Educate me please. I don’t see how President Goodluck Jonathan conference could, possibly, help him secure another term in office. Minus any sugar coating, the impending conference is primarily designed to buy time for this lack luster regime. I marvel at the audacity of this regime. A regime notorious for serial perfidy. A regime mindless of history especially its own. A regime famous for grand larceny. A regime that delights in deepening the fault lines for it to flourish. A regime that is contemptuous of dissent. A regime that is impervious to reason save it comes from quarters that it is culturally intertwined. I don’t see how this grand ploy to bamboozle the citizenry will work out.
The conference option is a trick underperforming rulers have used in the past to perpetuate themselves in office. Such attempts however, came to naught. This, too, will come to naught. It is dead on arrival.
Nigerians in the informed circles, that is, have queried severally the rationale of convening a conference when there is a sitting parliament that boasts of two chambers.
Who, such Nigerians asked time and again, has the legitimate right to discuss the fate of the nation between duly elected representatives and handpicked and clearly leeching jobs men?
For a government that mouths ‘transformation’ often, the impending conference could only mean additional burden for the taxpayers. Billions of naira have been budgeted to host what a cynical writer describes as the biggest ‘owambe’(disco party) of the year. Why waste such huge resources on a jamboree when critical sectors of the economy are yelling for attention .A conservative estimate has put the bill at N7 billion for the few weeks’ conference.

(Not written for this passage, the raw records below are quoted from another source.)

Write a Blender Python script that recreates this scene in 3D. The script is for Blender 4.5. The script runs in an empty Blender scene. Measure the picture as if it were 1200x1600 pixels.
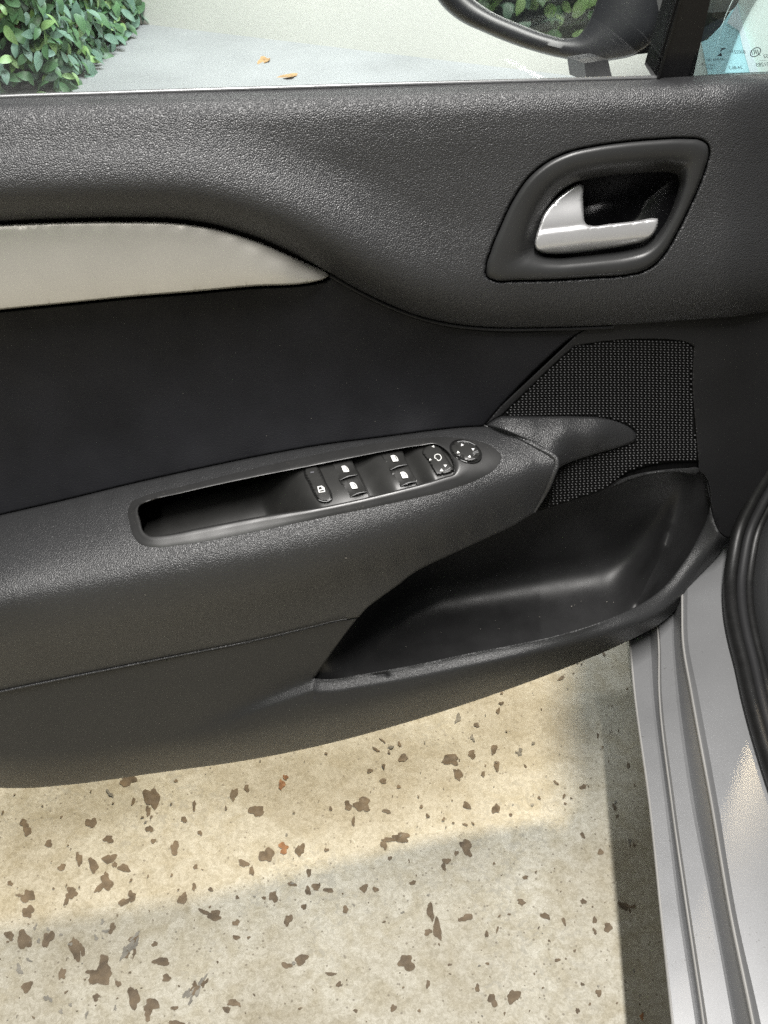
import bpy, math, random
import numpy as np
from mathutils import Vector
from mathutils.geometry import delaunay_2d_cdt

random.seed(7); np.random.seed(7)
SC = bpy.context.scene
COL = SC.collection

# ------------------------------------------------------------------ camera
PITCH, YAW, FOC = math.radians(40), math.radians(8), 1700.0     # focal length in pixels of the 1200 x 1600 photograph
CAM = np.array([0.0, -0.80, 1.20])
cd = bpy.data.cameras.new('camera'); cam = bpy.data.objects.new('camera', cd); COL.objects.link(cam)
cam.location = CAM; cam.rotation_euler = (math.pi/2 - PITCH, 0, -YAW)
cd.sensor_fit = 'VERTICAL'; cd.sensor_height = 32; cd.lens = 32*FOC/1600
cd.clip_start = 0.02; cd.clip_end = 60
SC.camera = cam

# ------------------------------------------------------------------ world, lamps, exposure
w = bpy.data.worlds.new('World'); SC.world = w; w.use_nodes = True
w.node_tree.nodes['Background'].inputs[0].default_value = (0.80, 0.86, 0.92, 1)
w.node_tree.nodes['Background'].inputs[1].default_value = 0.055

def lamp(name, kind, loc, aim, watt, col, **kw):
    d = bpy.data.lights.new(name, kind); d.energy = watt; d.color = col
    for k, v in kw.items(): setattr(d, k, v)
    o = bpy.data.objects.new(name, d); COL.objects.link(o); o.location = loc
    o.rotation_euler = (Vector(aim) - Vector(loc)).to_track_quat('-Z', 'Y').to_euler()
    return o
# strip light on the ceiling, running parallel to the car's sill
tube = lamp('ceiling_strip_lamp', 'AREA', (0.105, -0.56, 2.55), (0.105, -0.56, 0), 98, (1.0, 0.975, 0.94), shape='RECTANGLE', size=0.03, size_y=1.5)
tube.rotation_euler = (0, 0, -0.24)
t2 = lamp('hedge_fill_lamp', 'AREA', (-0.75, -1.65, 2.6), (-0.75, -1.65, 0), 24, (1.0, 0.97, 0.93), shape='RECTANGLE', size=0.10, size_y=1.5); t2.rotation_euler = (0, 0, -0.24)  # fill lamp added to brighten the hedge reflected in the side mirror
lamp('warm_lamp', 'SPOT', (1.02, 1.50, 2.45), (0.03, 0.10, 0.0), 360, (1.0, 0.81, 0.52), shadow_soft_size=0.10, spot_size=math.radians(25), spot_blend=0.5)
lamp('daylight_lamp', 'AREA', (0.9, 2.2, 2.9), (0.7, 3.0, 0.2), 125, (0.86, 0.94, 1.0), shape='RECTANGLE', size=2.0, size_y=1.0, spread=math.radians(120))
SC.view_settings.view_transform = 'Standard'; SC.view_settings.look = 'None'
SC.view_settings.exposure = 0; SC.view_settings.gamma = 1
SC.cycles.use_denoising = False
SC.cycles.caustics_reflective = False; SC.cycles.caustics_refractive = False; SC.cycles.sample_clamp_indirect = 3.0
SC.cycles.max_bounces = 8; SC.cycles.transparent_max_bounces = 12

# ------------------------------------------------------------------ from the photograph's pixels to the place
_F = np.array([math.sin(YAW)*math.cos(PITCH), math.cos(YAW)*math.cos(PITCH), -math.sin(PITCH)])
_R = np.array([math.cos(YAW), -math.sin(YAW), 0.0])
_U = np.array([math.sin(YAW)*math.sin(PITCH), math.cos(YAW)*math.sin(PITCH), math.cos(PITCH)])
def rays(p):
    p = np.atleast_2d(np.asarray(p, float))[:, :2]
    return _F*FOC + np.outer(p[:, 0]-600, _R) - np.outer(p[:, 1]-800, _U)
def onY(p, Y):                                    # the door stands in the plane y = 0: depth Y behind it
    d = rays(p); return CAM + d*((np.asarray(Y, float)-CAM[1])/d[:, 1])[:, None]
def onZ(p, Z):                                    # a height above the floor
    d = rays(p); return CAM + d*((np.asarray(Z, float)-CAM[2])/d[:, 2])[:, None]
def YofZ(px, py, Z): return float(onZ([(px, py)], [Z])[0][1])

# ------------------------------------------------------------------ curves
def zz(ox, oy, s, pts): return [(ox+x/s, oy+y/s) for x, y in pts]
def crv(pts, step=5.0, closed=False):
    P = np.asarray(pts, float); n = len(P)
    out = []
    segs = n if closed else n-1
    for i in range(segs):
        if closed: p0, p1, p2, p3 = P[i-1], P[i], P[(i+1) % n], P[(i+2) % n]
        else:
            p1, p2 = P[i], P[i+1]
            p0 = P[i-1] if i > 0 else 2*p1-p2
            p3 = P[i+2] if i+2 < n else 2*p2-p1
        d1 = max(np.linalg.norm(p2-p1), 1e-6); d0 = max(np.linalg.norm(p1-p0), 1e-6); d2 = max(np.linalg.norm(p3-p2), 1e-6)
        m1 = ((p1-p0)/d0*d1 + (p2-p1)/d1*d0)/(d0+d1)*d1
        m2 = ((p2-p1)/d1*d2 + (p3-p2)/d2*d1)/(d1+d2)*d1
        k = max(1, int(round(d1/step)))
        for j in range(k):
            t = j/k
            out.append((2*t**3-3*t*t+1)*p1 + (t**3-2*t*t+t)*m1 + (3*t*t-2*t**3)*p2 + (t**3-t*t)*m2)
    if not closed: out.append(P[-1])
    return np.array(out)
def join(*curves):
    out = []
    for c in curves:
        c = np.asarray(c, float)
        for p in c:
            if not out or np.linalg.norm(out[-1]-p) > 0.6: out.append(p)
    if np.linalg.norm(out[0]-out[-1]) < 0.6: out.pop()
    return np.array(out)
def resamp(c, n, closed=False):
    c = np.asarray(c, float)
    if closed: c = np.vstack([c, c[:1]])
    s = np.r_[0, np.cumsum(np.linalg.norm(np.diff(c, axis=0), axis=1))]
    t = np.linspace(0, s[-1], n, endpoint=not closed)
    return np.column_stack([np.interp(t, s, c[:, k]) for k in range(c.shape[1])])
def inside(P, poly):
    P = np.asarray(P, float); x, y = P[:, 0], P[:, 1]; r = np.zeros(len(P), bool)
    a = np.asarray(poly); b = np.roll(a, -1, axis=0)
    for (x1, y1), (x2, y2) in zip(a, b):
        if y1 == y2: continue
        m = ((y1 > y) != (y2 > y)) & (x < (x2-x1)*(y-y1)/(y2-y1)+x1)
        r ^= m
    return r
def edist(P, polys):
    P = np.asarray(P, float); best = np.full(len(P), 1e9)
    for poly in polys:
        a = np.asarray(poly, float); b = np.roll(a, -1, axis=0)
        for p, q in zip(a, b):
            d = q-p; L = max(d@d, 1e-9)
            t = np.clip(((P-p)@d)/L, 0, 1)
            best = np.minimum(best, np.hypot(P[:, 0]-p[0]-t*d[0], P[:, 1]-p[1]-t*d[1]))
    return best
def edist_open(P, c):
    best = np.full(len(P), 1e9)
    for p, q in zip(c[:-1], c[1:]):
        d = q-p; t = np.clip(((P-p)@d)/max(d@d, 1e-9), 0, 1); best = np.minimum(best, np.hypot(P[:, 0]-p[0]-t*d[0], P[:, 1]-p[1]-t*d[1]))
    return best
class TPS:                                        # a smooth depth over the photograph from a few measured points
    def __init__(s, pts, reg=2e-5):
        A = np.asarray(pts, float); s.p = A[:, :2]/1000; n = len(A)
        K = s.k(s.p, s.p) + reg*np.eye(n)
        Q = np.column_stack([np.ones(n), s.p])
        M = np.block([[K, Q], [Q.T, np.zeros((3, 3))]])
        s.w = np.linalg.lstsq(M, np.r_[A[:, 2], 0, 0, 0], rcond=None)[0]
    def k(s, a, b):
        r2 = ((a[:, None, :]-b[None, :, :])**2).sum(2)
        return 0.5*r2*np.log(r2+1e-12)
    def __call__(s, P):
        P = np.atleast_2d(np.asarray(P, float))[:, :2]/1000
        return s.k(P, s.p)@s.w[:-3] + np.column_stack([np.ones(len(P)), P])@s.w[-3:]
def sm(t): t = np.clip(t, 0, 1); return t*t*(3-2*t)

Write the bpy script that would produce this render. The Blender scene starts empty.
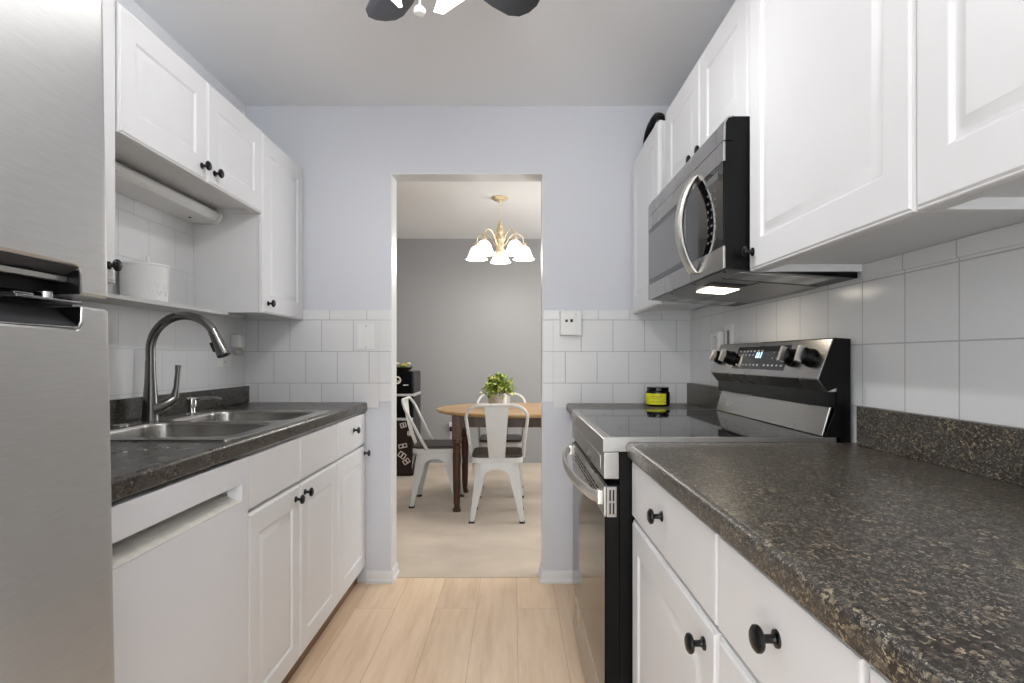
import bpy, bmesh, math, random
from mathutils import Vector, Matrix
random.seed(7)
SC = bpy.context.scene
COL = SC.collection
R = math.radians
PI = math.pi

# ------------------------------------------------------------------ camera
cam_d = bpy.data.cameras.new('camera'); cam = bpy.data.objects.new('camera', cam_d); COL.objects.link(cam)
cam.location = (0, 0, 1.149); cam.rotation_euler = (R(90), 0, 0)
cam_d.sensor_width = 36; cam_d.lens = 555 / 1024 * 36
cam_d.shift_x = -0.001; cam_d.shift_y = 0.0161; cam_d.clip_start = 0.02
SC.camera = cam
# ------------------------------------------------------------------ world, light, exposure
vs = SC.view_settings
vs.view_transform = 'Standard'; vs.look = 'None'; vs.gamma = 1; vs.use_curve_mapping = False
vs.exposure = 0.0
w = bpy.data.worlds.new('world'); SC.world = w; w.use_nodes = True
w.node_tree.nodes['Background'].inputs[0].default_value = (0.95, 0.975, 1.0, 1)
w.node_tree.nodes['Background'].inputs[1].default_value = 4.2

def area(name, loc, rot, sx, sy, power, color=(1, 1, 1)):
    d = bpy.data.lights.new(name, 'AREA'); d.shape = 'RECTANGLE'; d.size = sx; d.size_y = sy
    d.energy = power; d.color = color
    o = bpy.data.objects.new(name, d); COL.objects.link(o); o.location = loc; o.rotation_euler = rot
    return o
def point(name, loc, power, color=(1, 1, 1), radius=0.04):
    d = bpy.data.lights.new(name, 'POINT'); d.energy = power; d.color = color; d.shadow_soft_size = radius
    o = bpy.data.objects.new(name, d); COL.objects.link(o); o.location = loc
    return o
area('dining_fill', (1.75, 4.4, 1.5), (R(90), 0, R(90)), 1.9, 1.5, 46)       # added fill lamp brightening the dining room; no window stands there
FAN_W, CHANDELIER_W, HOOD_W = 10.0, 5.6, 0.45

# ------------------------------------------------------------------ materials
def lin(c):
    return tuple(((v / 255) / 12.92 if v / 255 <= 0.04045 else ((v / 255 + 0.055) / 1.055) ** 2.4) for v in c)
class NT:
    def __init__(s, name):
        s.m = bpy.data.materials.new(name); s.m.use_nodes = True
        s.t = s.m.node_tree; s.b = s.t.nodes['Principled BSDF']
    def n(s, typ, **kw):
        nd = s.t.nodes.new(typ)
        for k, v in kw.items(): setattr(nd, k, v)
        return nd
    def l(s, a, b): s.t.links.new(a, b)
    def ramp(s, fac, stops):
        r = s.n('ShaderNodeValToRGB'); e = r.color_ramp.elements
        while len(e) < len(stops): e.new(0.5)
        for i, (p, c) in enumerate(stops):
            e[i].position = p; e[i].color = (*c, 1)
        s.l(fac, r.inputs[0]); return r.outputs[0]
    def pos(s, scale=(1, 1, 1), obj=False):
        g = s.n('ShaderNodeTexCoord').outputs['Object'] if obj else s.n('ShaderNodeNewGeometry').outputs['Position']
        m = s.n('ShaderNodeMapping'); m.inputs['Scale'].default_value = scale
        s.l(g, m.inputs[0]); return m.outputs[0]
    def noise(s, vec, scale, detail=3, rough=0.5):
        t = s.n('ShaderNodeTexNoise'); t.inputs['Scale'].default_value = scale
        t.inputs['Detail'].default_value = detail; t.inputs['Roughness'].default_value = rough
        s.l(vec, t.inputs['Vector']); return t.outputs[0]
    def bump(s, h, strength=0.2, dist=0.002, invert=False):
        b = s.n('ShaderNodeBump'); b.invert = invert
        b.inputs['Strength'].default_value = strength; b.inputs['Distance'].default_value = dist
        s.l(h, b.inputs['Height']); s.l(b.outputs[0], s.b.inputs['Normal'])
    def mapr(s, v, a, b):
        m = s.n('ShaderNodeMapRange'); m.inputs[3].default_value = a; m.inputs[4].default_value = b
        s.l(v, m.inputs[0]); return m.outputs[0]
def mat(name, rgb, rough=0.5, metal=0.0, nscale=30, var=0.04, bump=0.0, coat=0.0, emit=None, estr=0, stretch=(1, 1, 1), obj=False, spec=0.5):
    k = NT(name); c = lin(rgb)
    f = k.noise(k.pos(stretch, obj), nscale)
    k.l(k.ramp(f, [(0.3, tuple(v * (1 - var) for v in c)), (0.7, tuple(min(1, v * (1 + var)) for v in c))]), k.b.inputs['Base Color'])
    k.b.inputs['Roughness'].default_value = rough; k.b.inputs['Metallic'].default_value = metal
    k.b.inputs['Coat Weight'].default_value = coat; k.b.inputs['Specular IOR Level'].default_value = spec
    if bump: k.bump(f, bump)
    if emit:
        k.b.inputs['Emission Color'].default_value = (*emit, 1); k.b.inputs['Emission Strength'].default_value = estr
    return k.m
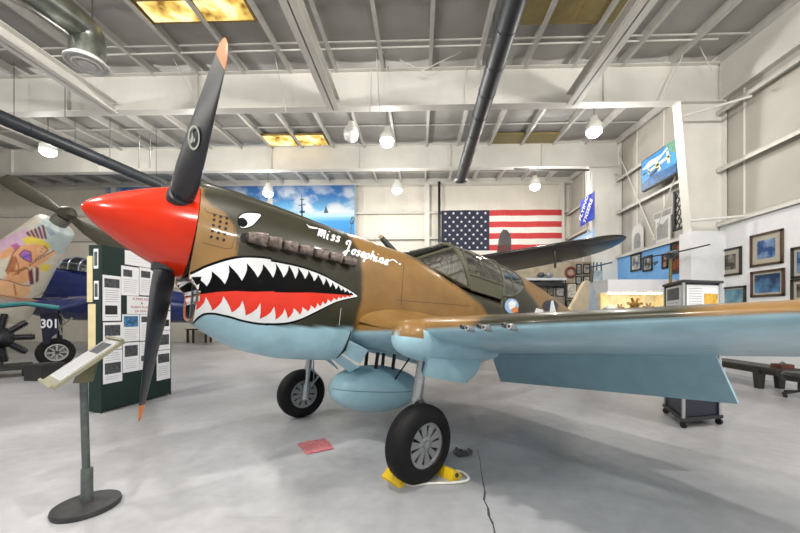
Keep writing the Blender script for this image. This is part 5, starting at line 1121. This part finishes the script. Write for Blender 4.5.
# ------------------------------------------------------------------ black aircraft parked behind the cockpit
NB = mat('gloss_black', srgb('17171C'), .22, noise=.1, coat=.5); NU = mat('wing_underside', srgb('37322E'), .3, noise=.35, nscale=2.0, coat=.3); NR = mat('dull_red', srgb('561C20'), .5, noise=.2)
n0 = at(425, 284, 10.6); tl0 = at(504, 276, 14.5); tl0.z = 2.3; fx = (tl0 - n0); fd = fx.normalized()
bas = (n0 + tl0) / 2; bas.z = 0; blk = thing('parked_aircraft', 'glossy black aircraft parked behind the canopy, its wing reaching right across the far wall', 'aircraft', bas)
MB().lathe(n0, fd, [(0, .12), (.1, .36), (.5, .52), (1.6, .55), (2.6, .46), (4.0, .24), (fx.length, .08)], 32).build('fuselage', NB, blk)
r0w = at(452, 261.5, 10.8); tipw = at(617, 234, 9.2); sp_ = (tipw - r0w); cdv = Vector((.04, 1, -.20)).normalized(); rows = []
for k, c_, t_, of in ((-.12, 2.5, .13, 0), (0, 2.45, .13, 0), (.2, 2.3, .125, 0), (.4, 2.15, .12, 0), (.6, 2.0, .115, 0), (.8, 1.85, .11, 0), (.93, 1.7, .10, .01), (1.0, 1.5, .095, .07), (1.05, 1.2, .085, .18), (1.085, .8, .07, .34), (1.10, .35, .05, .55)):
    o_ = r0w + sp_ * k + cdv * of; rows.append([o_ + cdv * (c_ * x) + sp_.cross(cdv).normalized() * (c_ * yt(max(x, 0), t_) * sg * 1.1) for x, sg in [(x, 1) for x in XS] + [(x, -1) for x in XS[-2::-1]]])
m = MB().grid(rows, 0, True); m.m = [0] * len(m.m)
m.m = [1 if (i_ % 33) >= 17 and (i_ % 33) < 32 else 0 for i_ in range(len(m.f))]
m.add(rows[-1], [tuple(range(len(rows[-1])))], 0)
bw = m.build('wing', [NB, NU], blk)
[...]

More shocking is the quality of representatives handpicked by the president himself. His nominees bespeak of a parochial mindset. It provided a window into the inner workings of a ruler disdainful of democratic tenets and imprisoned by base sentiments. It confirms what has been in the market place, that in matters of statesmanship, our president betrays an admirable lack of sense of balance. His choice of nominees certainly shows a ruler who, truly ‘doesn’t give a damn’.
Half of his nominees are infirm or bankrupt. Their nomination is like a bribe to rubber stamp a presidential wish. The other half is peopled by the politically wounded. This conference is an opportunity for them to exact their pound of flesh.
I am not in the least surprised by the cacophony that greeted the delegates’ lists. In South-west, people are kicking. They don’t feel ‘represented’ by those the president nominated.
In North-central, people are similarly kicking. They don’t feel ‘represented’ by the president’s nominees. The Itshekiris cried foul and the president, typically, assuaged them.
The president fancies himself as a simple democrat. But his action and inaction since he took charge as the nation’s leadership portray him as, charitably stated, a turncoat. In public, he cuts the mien and posturing of a lamb steeped in the best tradition of the popular will. He has bamboozled not a few by his meek, self-effacing public disposition.
Most Nigerians were agreed that the President is a nice guy surrounded by bad guys way out of his league in the cloak and dagger game that is essentially the nation’s politics. The charitable among the legion of commentators likened him to a sheep herded into a caravan of camels navigating through the Sahara desert. Nothing could be further from the truth. The nice guy posture is a façade intended to hoodwink the unwary. It is a mask worn by the president so well over the years until his obsession to run for another illegal term unmasked him for what he truly is-unworthy of our trust.
The resort to conference was inevitable. Rulers before Jonathan, as expressed earlier, have used that option. They know that Nigerians love hoopla. We also love yakking. The nation’s media reflect these virtuosity. We yammer and yak. And then we go to sleep. Our rulers, those without shoes and those with guns, exploit this malady to the hilt. They know that their prattling subjects love to babble.
A ‘noiseless’ Nigeria is a ‘calculating’ Nigeria. Any time they are boxed to a corner, these rulers reached into their hat and pull out the ‘conference’ rabbit. It is their answer to the nation’s confounding glitches which they promised, at the dawn of their time, in the cosy chambers of power, to ‘transform’. But a year or two down the road, they become ‘the problem’. The incumbent is no different. I dare say on the performance scale, he is down below average.
This conference is dead on arrival. I don’t see other than sheer waste of public funds coming out from it. Governors Rabiu Musa Kwankwaso of Kano state and lately, Murtala Nyako have expressed strong reservations about it. Kwankwaso was the first to kick since last year. Nyako only recently. In all, both leaders were unanimous that this is sheer waste of time and resources. A feeling of de javu. Too bad envelops me.